Additionally, taxpayers must deal with several different taxes: for instance, on payments carried out to companies abroad, which may apply federal income tax (15–25 per cent depending on remittance and treaty status), CIDE (10 per cent on technical services), IOF (3.65 per cent on financial transactions), and ISS (up to 5 per cent municipal service tax). Gregorin noted that enforcement increasingly occurs through remittance control mechanisms – where Brazilian financial institutions withhold tax on outbound payments – and retroactive audits based on service classifications.

Brazil’s proposed tax reform (PEC 45 and PEC 110) aims to unify taxes into a single VAT-like structure (CBS/IBS) with destination-based logic. If enacted, platforms may be obligated to register and collect/remit VAT on different transactions, likely through a split-payment mechanism.

He also highlighted criminal exposure for platforms that fail to withhold or remit taxes properly. Under current law, non-remittance can lead to prosecution, with potential liability extending to officers in certain cases. Gregorin emphasised that foreign operators must understand not just the formal tax statutes but the operational enforcement logic deployed at the payment-processing layer.

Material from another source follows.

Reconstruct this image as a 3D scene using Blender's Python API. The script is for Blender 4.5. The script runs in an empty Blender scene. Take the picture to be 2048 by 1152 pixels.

Conclusion and final remarks

The session made clear that while Latin America’s legal frameworks remain fragmented, the region is rapidly converging toward a model of tax enforcement rooted in digital scale, metadata and platform infrastructure. Traditional concepts such as permanent establishment, residency or formal establishment are increasingly secondary to operational indicators like user volume and transaction visibility. For digital platforms, this creates new obligations regardless of physical presence.

Legal teams will need to shift from entity-level defence strategies to compliance models attuned to metadata governance, API-level enforcement logic and regulatory interface design. As jurisdictions adapt, soft law instruments and behavioural proxies are becoming the primary instruments of sovereign tax enforcement.